◆ Task
Give the data again, word for word.

>> begin

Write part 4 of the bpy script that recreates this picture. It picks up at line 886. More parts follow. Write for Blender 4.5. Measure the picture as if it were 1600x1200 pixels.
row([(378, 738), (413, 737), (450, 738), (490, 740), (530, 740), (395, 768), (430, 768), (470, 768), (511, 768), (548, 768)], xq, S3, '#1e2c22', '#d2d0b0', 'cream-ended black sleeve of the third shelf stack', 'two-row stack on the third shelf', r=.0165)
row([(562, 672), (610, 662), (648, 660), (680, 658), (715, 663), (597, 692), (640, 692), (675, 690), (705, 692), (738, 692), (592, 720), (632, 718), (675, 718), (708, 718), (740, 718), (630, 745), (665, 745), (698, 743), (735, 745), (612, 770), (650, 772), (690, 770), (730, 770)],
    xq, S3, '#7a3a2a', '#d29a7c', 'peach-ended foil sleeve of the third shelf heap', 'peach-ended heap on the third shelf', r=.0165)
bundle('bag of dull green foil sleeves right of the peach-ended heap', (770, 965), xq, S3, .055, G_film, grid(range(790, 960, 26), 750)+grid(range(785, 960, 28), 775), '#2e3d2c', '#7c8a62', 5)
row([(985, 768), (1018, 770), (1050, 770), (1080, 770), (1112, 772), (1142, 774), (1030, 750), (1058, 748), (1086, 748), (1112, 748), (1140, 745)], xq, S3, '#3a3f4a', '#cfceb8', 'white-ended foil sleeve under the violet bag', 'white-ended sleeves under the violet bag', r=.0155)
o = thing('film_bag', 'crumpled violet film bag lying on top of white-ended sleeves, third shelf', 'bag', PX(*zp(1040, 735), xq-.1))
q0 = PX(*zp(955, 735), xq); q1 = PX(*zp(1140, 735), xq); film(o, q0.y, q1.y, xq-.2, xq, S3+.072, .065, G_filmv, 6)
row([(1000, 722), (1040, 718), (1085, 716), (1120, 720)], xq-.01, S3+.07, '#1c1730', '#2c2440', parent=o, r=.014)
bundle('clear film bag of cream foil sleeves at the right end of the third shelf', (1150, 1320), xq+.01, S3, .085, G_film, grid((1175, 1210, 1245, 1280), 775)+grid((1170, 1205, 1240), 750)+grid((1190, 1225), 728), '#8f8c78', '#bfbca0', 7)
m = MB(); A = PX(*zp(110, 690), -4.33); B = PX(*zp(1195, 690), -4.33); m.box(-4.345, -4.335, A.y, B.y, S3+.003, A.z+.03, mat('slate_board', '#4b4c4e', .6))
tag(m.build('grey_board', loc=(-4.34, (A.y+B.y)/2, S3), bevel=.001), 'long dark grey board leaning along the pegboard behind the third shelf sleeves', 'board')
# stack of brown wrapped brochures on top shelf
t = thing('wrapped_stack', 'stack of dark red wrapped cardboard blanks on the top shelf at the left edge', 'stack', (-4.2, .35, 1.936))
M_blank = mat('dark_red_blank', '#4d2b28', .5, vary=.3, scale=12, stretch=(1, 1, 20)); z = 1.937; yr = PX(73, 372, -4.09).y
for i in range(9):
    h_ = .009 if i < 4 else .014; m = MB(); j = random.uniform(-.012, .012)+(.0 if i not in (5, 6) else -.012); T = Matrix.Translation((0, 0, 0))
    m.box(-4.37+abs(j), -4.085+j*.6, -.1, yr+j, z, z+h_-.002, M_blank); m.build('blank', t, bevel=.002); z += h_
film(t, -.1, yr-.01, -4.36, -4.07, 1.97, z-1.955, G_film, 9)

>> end

◆ Exercise response
Write part 4 of the bpy script that recreates this picture. It picks up at line 886. More parts follow. Write for Blender 4.5. Measure the picture as if it were 1600x1200 pixels.
row([(378, 738), (413, 737), (450, 738), (490, 740), (530, 740), (395, 768), (430, 768), (470, 768), (511, 768), (548, 768)], xq, S3, '#1e2c22', '#d2d0b0', 'cream-ended black sleeve of the third shelf stack', 'two-row stack on the third shelf', r=.0165)
row([(562, 672), (610, 662), (648, 660), (680, 658), (715, 663), (597, 692), (640, 692), (675, 690), (705, 692), (738, 692), (592, 720), (632, 718), (675, 718), (708, 718), (740, 718), (630, 745), (665, 745), (698, 743), (735, 745), (612, 770), (650, 772), (690, 770), (730, 770)],
    xq, S3, '#7a3a2a', '#d29a7c', 'peach-ended foil sleeve of the third shelf heap', 'peach-ended heap on the third shelf', r=.0165)
bundle('bag of dull green foil sleeves right of the peach-ended heap', (770, 965), xq, S3, .055, G_film, grid(range(790, 960, 26), 750)+grid(range(785, 960, 28), 775), '#2e3d2c', '#7c8a62', 5)
row([(985, 768), (1018, 770), (1050, 770), (1080, 770), (1112, 772), (1142, 774), (1030, 750), (1058, 748), (1086, 748), (1112, 748), (1140, 745)], xq, S3, '#3a3f4a', '#cfceb8', 'white-ended foil sleeve under the violet bag', 'white-ended sleeves under the violet bag', r=.0155)
o = thing('film_bag', 'crumpled violet film bag lying on top of white-ended sleeves, third shelf', 'bag', PX(*zp(1040, 735), xq-.1))
q0 = PX(*zp(955, 735), xq); q1 = PX(*zp(1140, 735), xq); film(o, q0.y, q1.y, xq-.2, xq, S3+.072, .065, G_filmv, 6)
row([(1000, 722), (1040, 718), (1085, 716), (1120, 720)], xq-.01, S3+.07, '#1c1730', '#2c2440', parent=o, r=.014)
bundle('clear film bag of cream foil sleeves at the right end of the third shelf', (1150, 1320), xq+.01, S3, .085, G_film, grid((1175, 1210, 1245, 1280), 775)+grid((1170, 1205, 1240), 750)+grid((1190, 1225), 728), '#8f8c78', '#bfbca0', 7)
m = MB(); A = PX(*zp(110, 690), -4.33); B = PX(*zp(1195, 690), -4.33); m.box(-4.345, -4.335, A.y, B.y, S3+.003, A.z+.03, mat('slate_board', '#4b4c4e', .6))
tag(m.build('grey_board', loc=(-4.34, (A.y+B.y)/2, S3), bevel=.001), 'long dark grey board leaning along the pegboard behind the third shelf sleeves', 'board')
# stack of brown wrapped brochures on top shelf
t = thing('wrapped_stack', 'stack of dark red wrapped cardboard blanks on the top shelf at the left edge', 'stack', (-4.2, .35, 1.936))
M_blank = mat('dark_red_blank', '#4d2b28', .5, vary=.3, scale=12, stretch=(1, 1, 20)); z = 1.937; yr = PX(73, 372, -4.09).y
for i in range(9):
    h_ = .009 if i < 4 else .014; m = MB(); j = random.uniform(-.012, .012)+(.0 if i not in (5, 6) else -.012); T = Matrix.Translation((0, 0, 0))
    m.box(-4.37+abs(j), -4.085+j*.6, -.1, yr+j, z, z+h_-.002, M_blank); m.build('blank', t, bevel=.002); z += h_
film(t, -.1, yr-.01, -4.36, -4.07, 1.97, z-1.955, G_film, 9)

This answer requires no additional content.